All I’m really sure of is this: that I feel very strongly that the Brunello I have loved for many decades now is slipping away.
Kerin O’Keefe, in her landmark book, Brunello di Montalcino, describes her early experiences learning Italy’s great wines: “While I relished discovering those glorious Barolos, it was Brunello, exceedingly elegant and vibrant, with more complexity than muscle, that won my heart.” That’s an assessment that’s hard to better: lively, vibrant elegance, complexity and nuance foregrounded over power. I couldn’t agree more. What I’m worried about is that muscle – always easier to achieve than elegance, especially in warmer and warmer vintages – is pushing elegance out the door.

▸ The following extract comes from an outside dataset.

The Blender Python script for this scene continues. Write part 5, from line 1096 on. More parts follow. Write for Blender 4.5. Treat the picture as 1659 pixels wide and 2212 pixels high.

Bravo Tom: It’s about time someone threw down the gauntlet re Brunello’s Californication
Tom – My only experience with Brunello came from just a couple of producers in two great vintages (2004 and 2006), so I’m not qualified to comment on the state of the juice in the bottle these days. Wines from all parts of the world are getting more muscular – note I didn’t say better (at least not for my palate). It is farming, after all, and you can only take what the sun, soil and slant give you – even when it gives too much of one (sun) and not enough of the other (soil). What’s put me off from buying Brunello has been the price. Why pay the prices they are asking when you get get great Sangiovese from Chianti Classico at a third of the price and Riservas from Chianti as good as anything from Brunello for half the price?
I agree completely about the value and quality of Chianti Classico.
I totally agree, Tom. I fear that a good number of Brunello producers are catering to the US market and its preference for high-alcohol wines. Quite similar to post-Parker Bordeaux.
I hadn’t thought of the Bordeaux parallel, Roland, but I think you are quite right.